Changes in New York State and New York City Income Tax Legislation

New York State, or NY State, income tax reform legislation, or the 2014 NY State legislation, was enacted on March 31, 2014.  While the 2014 NY State legislation generally became effective in 2015, the nature of the changes resulted in the recognition of certain deferred tax assets in the 2014 first quarter. Prior to the effective date of the 2014 NY State legislation, we were subject to taxation in NY State under an alternative taxation method based on assets.  The 2014 NY State legislation, among other things, removed that alternative method.  Further, the new law (1) requires that we will be taxed in a manner that resulted in an increase in our income tax expense beginning in 2015 and (2) caused us to recognize temporary differences and net operating loss carry-forward benefits in 2014 which we were unable to recognize previously.  The result of the 2014 NY State legislation was an increase in our net deferred tax asset with a corresponding reduction in income tax expense of $11.5 million in the 2014 first quarter.

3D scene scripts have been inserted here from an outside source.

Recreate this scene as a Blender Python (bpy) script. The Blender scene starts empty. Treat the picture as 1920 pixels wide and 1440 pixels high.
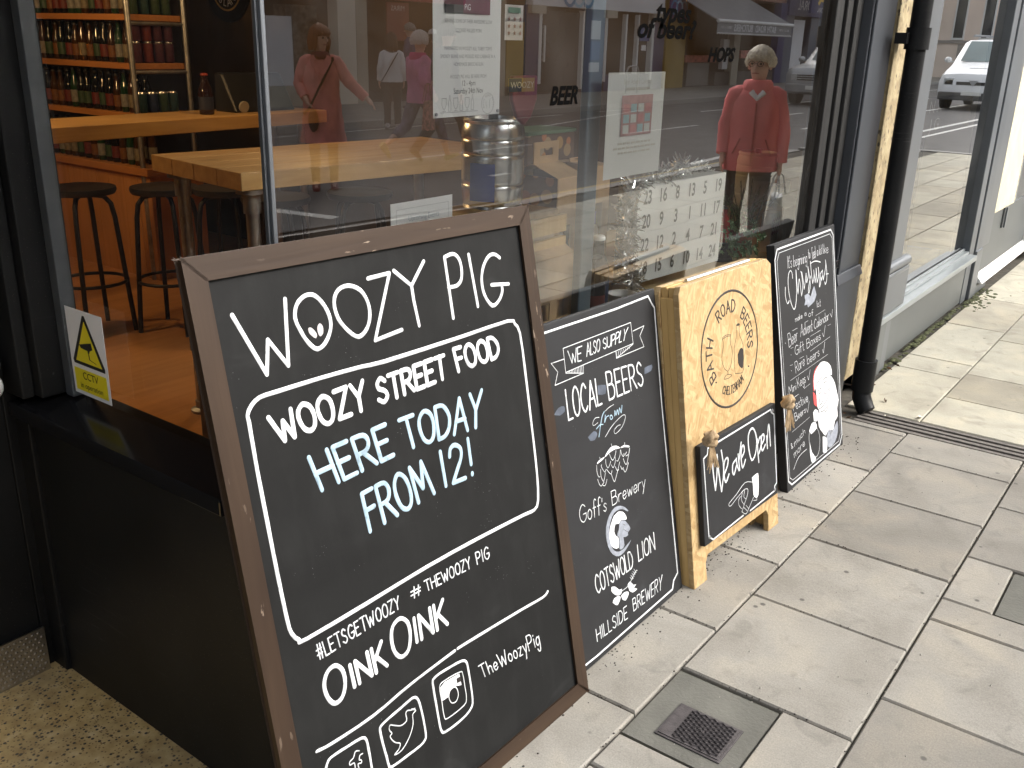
import bpy, math, random
from mathutils import Vector, Matrix
R=math.radians; PI=math.pi
rnd=random.Random(11)
SC=bpy.context.scene; COL=SC.collection
# ---------------------------------------------------------------- camera
cam=bpy.data.cameras.new('camera'); cam.sensor_width=36; cam.lens=33.439; cam.clip_start=.02; cam.clip_end=2000
co=bpy.data.objects.new('camera',cam); COL.objects.link(co); SC.camera=co
_r=[[0.601793,-0.798285,0.02421],[0.258422,0.223317,0.939866],[-0.755687,-0.559348,0.340685]]
co.matrix_world=Matrix(((_r[0][0],_r[1][0],_r[2][0],0),(_r[0][1],_r[1][1],_r[2][1],0),(_r[0][2],_r[1][2],_r[2][2],1.5),(0,0,0,1)))
# ---------------------------------------------------------------- sky, sun, exposure
W=bpy.data.worlds.new('World'); SC.world=W; W.use_nodes=True
nt=W.node_tree; bg=nt.nodes['Background']
sky=nt.nodes.new('ShaderNodeTexSky'); sky.sky_type='NISHITA'; sky.sun_disc=False
sky.sun_elevation=R(29); sky.sun_rotation=R(150); sky.air_density=1.0; sky.dust_density=6.0; sky.ozone_density=1.0
hs=nt.nodes.new('ShaderNodeHueSaturation'); hs.inputs['Saturation'].default_value=.3
nt.links.new(sky.outputs[0],hs.inputs['Color']); nt.links.new(hs.outputs[0],bg.inputs[0]); bg.inputs[1].default_value=.15
sl=bpy.data.lights.new('sun','SUN'); sl.energy=.95; sl.angle=R(60); sl.color=(1,.96,.9)
so=bpy.data.objects.new('sun',sl); COL.objects.link(so)
_e,_a=R(29),R(150)   # sun direction: azimuth measured clockwise from +Y, as in the sky texture
sd=Vector((math.sin(_a)*math.cos(_e),math.cos(_a)*math.cos(_e),math.sin(_e)))
so.rotation_euler=sd.to_track_quat('Z','Y').to_euler()
SC.view_settings.view_transform='Standard'; SC.view_settings.look='None'; SC.view_settings.gamma=1; SC.view_settings.exposure=1.8
SC.view_settings.use_curve_mapping=False
SC.render.engine='CYCLES'
SC.cycles.max_bounces=8; SC.cycles.diffuse_bounces=3; SC.cycles.glossy_bounces=4; SC.cycles.transparent_max_bounces=24
SC.cycles.sample_clamp_indirect=4; SC.cycles.caustics_reflective=False; SC.cycles.caustics_refractive=False
SC.cycles.use_denoising=True
# ---------------------------------------------------------------- materials
MATS={}
def nm(name):
    m=bpy.data.materials.new(name); m.use_nodes=True; MATS[name]=m
    return m,m.node_tree,m.node_tree.nodes['Principled BSDF']
def ramp(t,src,stops):
    r=t.nodes.new('ShaderNodeValToRGB'); e=r.color_ramp.elements
    while len(e)<len(stops): e.new(.5)
    for el,(p,c) in zip(e,stops): el.position=p; el.color=(*c,1) if len(c)==3 else c
    t.links.new(src,r.inputs[0]); return r.outputs[0]
def noise(t,scale,detail=4,stretch=None,dist=0,rot=None):
    tc=t.nodes.new('ShaderNodeTexCoord'); mp=t.nodes.new('ShaderNodeMapping')
    if stretch: mp.inputs['Scale'].default_value=stretch
    if rot: mp.inputs['Rotation'].default_value=rot
    n=t.nodes.new('ShaderNodeTexNoise'); n.inputs['Scale'].default_value=scale; n.inputs['Detail'].default_value=detail; n.inputs['Distortion'].default_value=dist
    t.links.new(tc.outputs['Object'],mp.inputs[0]); t.links.new(mp.outputs[0],n.inputs['Vector']); return n.outputs['Fac']
def voro(t,scale,stretch=None,rot=None,out='Distance',feat='F1'):
    tc=t.nodes.new('ShaderNodeTexCoord'); mp=t.nodes.new('ShaderNodeMapping')
    if stretch: mp.inputs['Scale'].default_value=stretch
    if rot: mp.inputs['Rotation'].default_value=rot
    n=t.nodes.new('ShaderNodeTexVoronoi'); n.feature=feat; n.inputs['Scale'].default_value=scale
    src=tc.outputs['Object']
    if rot and stretch:
        m0=t.nodes.new('ShaderNodeMapping'); m0.inputs['Rotation'].default_value=rot; mp.inputs['Rotation'].default_value=(0,0,0); t.links.new(src,m0.inputs[0]); src=m0.outputs[0]
    t.links.new(src,mp.inputs[0]); t.links.new(mp.outputs[0],n.inputs['Vector']); return n.outputs[out]
def mix(t,fac,a,b,mode='MIX'):
    x=t.nodes.new('ShaderNodeMix'); x.data_type='RGBA'; x.blend_type=mode
    for inp,val in ((x.inputs['Factor'],fac),(x.inputs[6],a),(x.inputs[7],b)):
        if isinstance(val,(int,float)): inp.default_value=val
        elif isinstance(val,tuple): inp.default_value=(*val,1) if len(val)==3 else val
        else: t.links.new(val,inp)
    return x.outputs[2]
def bump(t,p,h,strength=.2,dist=.002):
    b=t.nodes.new('ShaderNodeBump'); b.inputs['Strength'].default_value=strength; b.inputs['Distance'].default_value=dist
    t.links.new(h,b.inputs['Height']); t.links.new(b.outputs[0],p.inputs['Normal'])
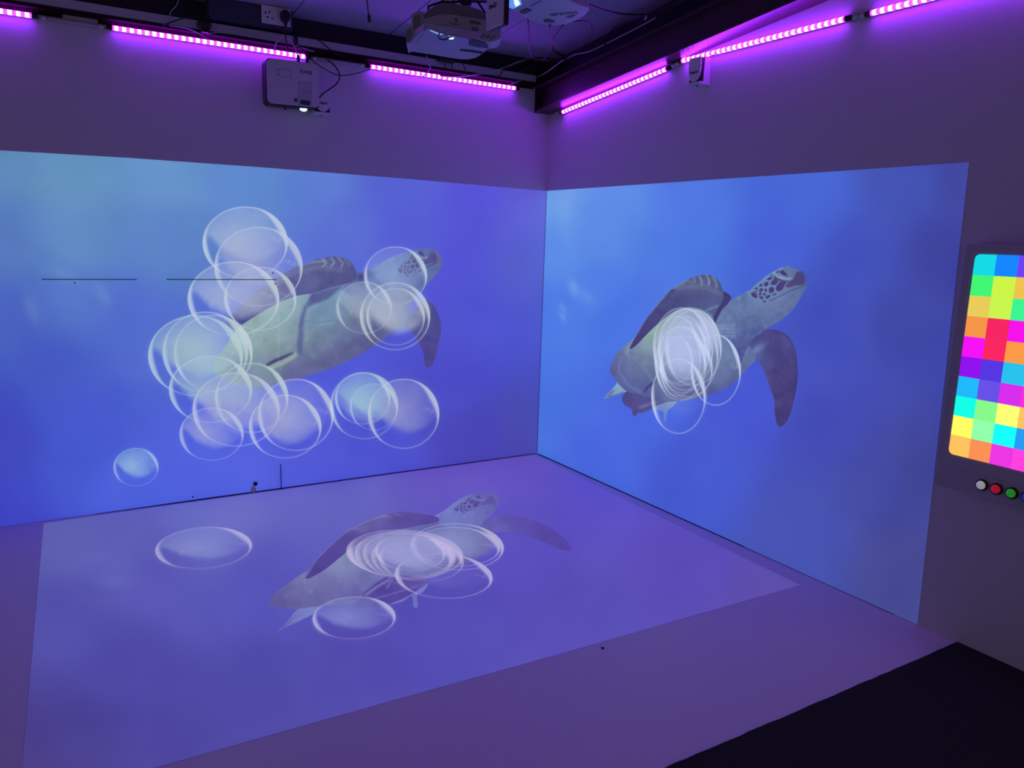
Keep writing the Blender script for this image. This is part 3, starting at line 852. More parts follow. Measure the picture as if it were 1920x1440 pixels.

On April 13, 2015, a package of bills, or the 2015 NY State legislation, was signed into law in NY State that, among other things, (1) conforms New York City, or NY City, banking income tax laws to the 2014 NY State legislation, and (2) makes technical corrections to the 2014 NY State legislation. The 2015 NY State legislation is effective retroactively to tax years beginning on or after January 1, 2015. Under GAAP, the effects of changes in tax law on current and deferred taxes are accounted for in the period that includes the enactment date of the change, which means that we will be adjusting to the impact of the legislation in the second quarter of 2015. We are presently reviewing the impact of the 2015 NY State legislation, and anticipate the net impact of adjusting to the legislation will result in a credit to income tax expense in the 2015 second quarter, followed most likely by a higher effective income tax rate going forward. We currently expect that the effects of the 2015 NY State legislation in the 2015 second quarter will include (i) the reduction or elimination of our valuation allowance, totaling $7.2 million at March 31, 2015, which presently offsets certain net deferred tax assets related to NY City income taxes, and (ii) the recognition of additional deferred tax assets relating to NY City income tax benefits to become realizable in future periods, which in the aggregate will more than offset (iii) additional one-time income tax expense to be recorded in the 2015 second quarter, applicable to the first quarter of 2015, as this legislative change is retroactively applicable to January 1, 2015.